El evangelio, pues, empieza con la predicación de la conversión, para que pueda fructificar la fe. Si el Señor Jesucristo va a acercarse a una vida tiene que haber una preparación del camino: «convertíos».

Me temo que hoy en día vemos a algunos que se consideran creyentes, pero sus vidas están «sin convertirse». En el fondo tienen una mentalidad todavía mundana, pero se han revestido con ropajes religiosos. Esto no vale. No es cristianismo. El cambio radical de orientación en la vida que llamamos la conversión antecedió al anuncio del evangelio en sí, tanto en el ministerio de Juan como en el de Jesús, y debe ser así en nuestro entendimiento del evangelio también. La conversión es un requisito necesario para que el Rey pueda hacer su morada en una vida y para que el reino de Dios se acerque a ella.
Por esto, en su predicación en el día de Pentecostés, ante la pregunta de la gente: ¿Qué debemos hacer?, Pedro contesta:

«Arrepentíos [mejor, convertíos], y bautícese cada uno de vosotros en el nombre de Jesucristo para perdón de los pecados; y recibiréis el don del Espíritu Santo» (Hechos 2:38).

Primero deben convertirse; luego dar constancia de su fe en Jesucristo por medio del bautismo; y después el Rey vendrá a sus vidas mediante el don del Espíritu Santo. El primer paso es la conversión. Éste es el mismo énfasis que encontramos en la predicación de Pablo ante los atenienses:

«Dios, habiendo pasado por alto los tiempos de esta ignorancia, ahora manda a todos los hombres en todo lugar que se conviertan» (Hechos 17:30).

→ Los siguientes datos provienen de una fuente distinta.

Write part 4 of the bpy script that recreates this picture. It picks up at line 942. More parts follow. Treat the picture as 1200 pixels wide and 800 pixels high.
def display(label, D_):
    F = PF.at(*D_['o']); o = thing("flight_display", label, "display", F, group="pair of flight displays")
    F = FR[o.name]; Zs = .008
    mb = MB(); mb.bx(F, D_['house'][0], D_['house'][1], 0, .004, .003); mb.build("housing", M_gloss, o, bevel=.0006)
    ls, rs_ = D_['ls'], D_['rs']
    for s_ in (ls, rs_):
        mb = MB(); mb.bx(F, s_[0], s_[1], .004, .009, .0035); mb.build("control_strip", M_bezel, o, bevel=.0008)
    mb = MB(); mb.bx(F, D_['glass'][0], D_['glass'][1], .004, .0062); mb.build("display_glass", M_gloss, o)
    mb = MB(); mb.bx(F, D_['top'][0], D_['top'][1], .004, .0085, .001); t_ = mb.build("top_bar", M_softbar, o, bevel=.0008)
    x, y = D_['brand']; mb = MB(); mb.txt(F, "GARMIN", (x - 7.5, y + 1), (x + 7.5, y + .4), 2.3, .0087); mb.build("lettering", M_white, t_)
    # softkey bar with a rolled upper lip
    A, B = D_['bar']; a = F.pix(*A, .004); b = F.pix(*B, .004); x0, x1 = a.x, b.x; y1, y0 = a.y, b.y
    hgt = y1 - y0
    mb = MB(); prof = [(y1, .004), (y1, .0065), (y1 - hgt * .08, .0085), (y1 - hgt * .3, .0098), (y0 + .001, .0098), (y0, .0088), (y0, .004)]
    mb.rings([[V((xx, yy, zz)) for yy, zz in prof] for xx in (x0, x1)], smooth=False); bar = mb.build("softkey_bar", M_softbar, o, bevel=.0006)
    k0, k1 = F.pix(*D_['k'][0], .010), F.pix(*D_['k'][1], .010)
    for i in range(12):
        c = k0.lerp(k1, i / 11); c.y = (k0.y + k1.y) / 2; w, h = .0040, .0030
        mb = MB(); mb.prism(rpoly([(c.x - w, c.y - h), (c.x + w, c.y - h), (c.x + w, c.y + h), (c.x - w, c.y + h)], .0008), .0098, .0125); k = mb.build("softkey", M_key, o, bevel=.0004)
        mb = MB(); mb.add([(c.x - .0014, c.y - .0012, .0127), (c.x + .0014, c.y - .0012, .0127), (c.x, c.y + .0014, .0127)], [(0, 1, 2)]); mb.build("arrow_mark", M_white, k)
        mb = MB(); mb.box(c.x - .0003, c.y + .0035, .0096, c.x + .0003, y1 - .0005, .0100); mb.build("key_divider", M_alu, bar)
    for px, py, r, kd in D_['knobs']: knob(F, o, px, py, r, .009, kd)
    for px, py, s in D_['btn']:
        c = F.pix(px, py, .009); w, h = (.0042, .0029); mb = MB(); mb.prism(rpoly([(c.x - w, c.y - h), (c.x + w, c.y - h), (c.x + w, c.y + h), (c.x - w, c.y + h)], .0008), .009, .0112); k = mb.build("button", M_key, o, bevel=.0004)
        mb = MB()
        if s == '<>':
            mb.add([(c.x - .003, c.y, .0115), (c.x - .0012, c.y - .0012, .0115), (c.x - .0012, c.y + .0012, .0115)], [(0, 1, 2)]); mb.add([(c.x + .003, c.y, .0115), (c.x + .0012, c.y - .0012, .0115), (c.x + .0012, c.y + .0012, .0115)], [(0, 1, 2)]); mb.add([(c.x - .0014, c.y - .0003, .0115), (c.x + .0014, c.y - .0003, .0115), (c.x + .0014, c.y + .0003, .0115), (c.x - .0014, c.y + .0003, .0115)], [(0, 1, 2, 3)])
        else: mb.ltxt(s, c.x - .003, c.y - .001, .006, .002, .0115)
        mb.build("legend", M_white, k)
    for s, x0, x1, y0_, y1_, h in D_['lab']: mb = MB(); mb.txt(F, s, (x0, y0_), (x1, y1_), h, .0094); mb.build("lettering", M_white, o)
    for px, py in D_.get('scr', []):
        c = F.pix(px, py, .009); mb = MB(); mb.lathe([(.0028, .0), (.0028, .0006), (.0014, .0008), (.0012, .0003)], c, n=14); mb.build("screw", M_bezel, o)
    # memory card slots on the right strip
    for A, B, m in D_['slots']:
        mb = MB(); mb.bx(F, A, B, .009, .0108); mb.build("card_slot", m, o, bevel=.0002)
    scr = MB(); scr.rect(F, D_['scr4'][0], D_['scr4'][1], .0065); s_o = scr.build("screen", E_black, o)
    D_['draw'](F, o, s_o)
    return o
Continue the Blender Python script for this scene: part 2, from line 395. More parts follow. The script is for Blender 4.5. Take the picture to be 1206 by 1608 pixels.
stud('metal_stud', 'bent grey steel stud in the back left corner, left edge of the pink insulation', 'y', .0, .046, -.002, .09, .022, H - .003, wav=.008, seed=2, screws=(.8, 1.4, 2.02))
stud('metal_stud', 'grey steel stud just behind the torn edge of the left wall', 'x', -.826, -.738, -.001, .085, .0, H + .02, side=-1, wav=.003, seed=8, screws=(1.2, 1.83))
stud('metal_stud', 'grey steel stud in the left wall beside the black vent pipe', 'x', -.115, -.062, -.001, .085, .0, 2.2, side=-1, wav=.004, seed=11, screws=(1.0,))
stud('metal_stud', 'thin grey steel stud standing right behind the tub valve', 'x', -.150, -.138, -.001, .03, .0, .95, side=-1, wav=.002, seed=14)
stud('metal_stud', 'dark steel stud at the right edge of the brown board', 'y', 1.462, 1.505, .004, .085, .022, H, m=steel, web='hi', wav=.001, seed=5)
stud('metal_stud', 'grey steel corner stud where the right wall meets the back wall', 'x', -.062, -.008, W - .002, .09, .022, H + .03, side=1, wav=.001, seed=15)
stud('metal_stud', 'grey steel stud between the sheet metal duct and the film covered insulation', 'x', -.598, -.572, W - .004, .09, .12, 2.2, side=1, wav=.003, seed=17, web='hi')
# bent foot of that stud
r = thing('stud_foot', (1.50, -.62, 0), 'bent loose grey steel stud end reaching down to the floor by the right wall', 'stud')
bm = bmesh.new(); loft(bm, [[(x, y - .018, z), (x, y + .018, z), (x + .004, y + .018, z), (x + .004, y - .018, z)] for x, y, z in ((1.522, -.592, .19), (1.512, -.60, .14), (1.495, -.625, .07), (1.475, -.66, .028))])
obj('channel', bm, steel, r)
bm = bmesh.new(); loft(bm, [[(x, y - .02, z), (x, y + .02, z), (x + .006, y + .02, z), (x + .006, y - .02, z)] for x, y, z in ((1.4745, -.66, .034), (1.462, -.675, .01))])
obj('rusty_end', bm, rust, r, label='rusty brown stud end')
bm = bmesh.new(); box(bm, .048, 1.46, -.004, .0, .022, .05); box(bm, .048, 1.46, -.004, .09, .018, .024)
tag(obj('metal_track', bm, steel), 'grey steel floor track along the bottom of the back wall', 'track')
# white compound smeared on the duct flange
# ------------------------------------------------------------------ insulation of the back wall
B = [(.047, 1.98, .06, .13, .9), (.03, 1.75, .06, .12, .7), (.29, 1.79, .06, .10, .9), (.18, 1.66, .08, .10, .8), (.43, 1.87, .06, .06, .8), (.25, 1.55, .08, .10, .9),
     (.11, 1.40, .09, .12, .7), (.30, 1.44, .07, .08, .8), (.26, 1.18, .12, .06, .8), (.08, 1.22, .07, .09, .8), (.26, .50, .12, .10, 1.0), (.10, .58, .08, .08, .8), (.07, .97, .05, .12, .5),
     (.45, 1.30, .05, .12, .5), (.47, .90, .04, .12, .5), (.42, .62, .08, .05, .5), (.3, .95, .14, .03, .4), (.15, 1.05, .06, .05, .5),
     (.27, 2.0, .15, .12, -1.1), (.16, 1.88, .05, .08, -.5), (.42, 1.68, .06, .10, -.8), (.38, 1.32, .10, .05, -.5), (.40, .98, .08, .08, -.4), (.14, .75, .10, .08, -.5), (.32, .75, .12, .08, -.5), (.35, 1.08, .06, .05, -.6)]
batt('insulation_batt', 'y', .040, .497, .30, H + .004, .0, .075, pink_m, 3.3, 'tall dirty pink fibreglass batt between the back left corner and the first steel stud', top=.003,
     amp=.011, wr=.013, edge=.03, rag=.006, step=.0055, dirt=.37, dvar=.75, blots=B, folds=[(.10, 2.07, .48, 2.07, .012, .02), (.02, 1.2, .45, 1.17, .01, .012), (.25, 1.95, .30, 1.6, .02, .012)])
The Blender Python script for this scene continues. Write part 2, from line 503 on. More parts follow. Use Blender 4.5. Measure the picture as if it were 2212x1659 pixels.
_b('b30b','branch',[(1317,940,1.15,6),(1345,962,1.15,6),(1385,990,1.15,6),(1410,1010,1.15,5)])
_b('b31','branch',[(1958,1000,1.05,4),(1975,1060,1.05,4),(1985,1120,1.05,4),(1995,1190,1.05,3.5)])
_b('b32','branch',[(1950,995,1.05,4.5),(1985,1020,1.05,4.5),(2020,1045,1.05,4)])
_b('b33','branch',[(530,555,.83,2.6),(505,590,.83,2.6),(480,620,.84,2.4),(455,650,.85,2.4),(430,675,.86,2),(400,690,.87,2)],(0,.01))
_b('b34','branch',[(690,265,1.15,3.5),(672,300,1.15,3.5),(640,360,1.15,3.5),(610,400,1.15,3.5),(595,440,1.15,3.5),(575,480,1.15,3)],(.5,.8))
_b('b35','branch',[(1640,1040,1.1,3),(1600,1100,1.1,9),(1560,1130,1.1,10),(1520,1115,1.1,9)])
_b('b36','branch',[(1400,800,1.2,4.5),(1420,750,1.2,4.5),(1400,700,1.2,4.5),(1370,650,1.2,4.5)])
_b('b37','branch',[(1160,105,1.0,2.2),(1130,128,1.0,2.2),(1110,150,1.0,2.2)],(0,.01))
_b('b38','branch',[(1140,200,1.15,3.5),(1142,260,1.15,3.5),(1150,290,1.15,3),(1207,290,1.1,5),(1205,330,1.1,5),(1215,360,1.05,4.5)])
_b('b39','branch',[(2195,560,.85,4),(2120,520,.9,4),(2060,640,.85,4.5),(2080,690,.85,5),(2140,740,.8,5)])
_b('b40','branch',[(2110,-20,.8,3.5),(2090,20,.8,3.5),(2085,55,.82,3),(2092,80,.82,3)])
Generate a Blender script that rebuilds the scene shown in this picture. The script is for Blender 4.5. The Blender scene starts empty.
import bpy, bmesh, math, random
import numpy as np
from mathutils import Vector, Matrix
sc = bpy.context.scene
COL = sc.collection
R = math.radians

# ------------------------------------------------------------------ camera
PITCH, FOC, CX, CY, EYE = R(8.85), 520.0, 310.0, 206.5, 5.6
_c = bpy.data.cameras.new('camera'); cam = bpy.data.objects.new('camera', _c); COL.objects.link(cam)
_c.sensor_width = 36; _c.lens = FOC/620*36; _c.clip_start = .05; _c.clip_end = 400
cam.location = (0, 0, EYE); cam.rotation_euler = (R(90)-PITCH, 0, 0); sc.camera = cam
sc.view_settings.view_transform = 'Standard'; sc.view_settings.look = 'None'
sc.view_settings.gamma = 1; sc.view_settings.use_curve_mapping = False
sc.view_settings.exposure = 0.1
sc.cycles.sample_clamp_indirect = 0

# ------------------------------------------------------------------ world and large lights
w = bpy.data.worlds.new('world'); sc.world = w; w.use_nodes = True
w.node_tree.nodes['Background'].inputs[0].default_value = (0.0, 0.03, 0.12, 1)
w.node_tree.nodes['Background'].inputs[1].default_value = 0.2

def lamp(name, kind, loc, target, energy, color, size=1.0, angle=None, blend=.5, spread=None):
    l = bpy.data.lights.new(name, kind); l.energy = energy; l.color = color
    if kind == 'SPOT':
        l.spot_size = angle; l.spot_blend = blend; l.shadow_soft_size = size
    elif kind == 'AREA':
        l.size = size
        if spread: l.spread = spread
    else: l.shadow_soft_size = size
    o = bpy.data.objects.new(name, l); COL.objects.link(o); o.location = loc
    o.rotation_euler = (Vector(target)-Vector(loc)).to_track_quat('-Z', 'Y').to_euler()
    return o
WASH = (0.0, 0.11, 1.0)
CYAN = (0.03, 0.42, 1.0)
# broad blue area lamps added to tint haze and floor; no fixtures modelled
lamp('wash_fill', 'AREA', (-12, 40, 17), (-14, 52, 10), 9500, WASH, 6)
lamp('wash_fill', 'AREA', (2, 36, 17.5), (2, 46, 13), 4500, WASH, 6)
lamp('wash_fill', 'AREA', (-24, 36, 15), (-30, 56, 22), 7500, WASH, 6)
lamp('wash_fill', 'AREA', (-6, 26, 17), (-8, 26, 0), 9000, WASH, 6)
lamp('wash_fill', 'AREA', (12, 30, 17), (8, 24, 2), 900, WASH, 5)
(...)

Cabe, pues, a todos nosotros preguntarnos si tenemos corazones convertidos al Señor, o si hemos adquirido sencillamente cierto bagaje de doctrina evangélica que estamos intentando compaginar con una mentalidad todavía mundana, con una vivencia que en poco se distingue de la de nuestros compañeros incrédulos. El rey hace su morada en corazones íntegros y quebrantados. Las sendas de nuestra vida han de ser rectas. En esto no hay atajos ni rodeos cómodos.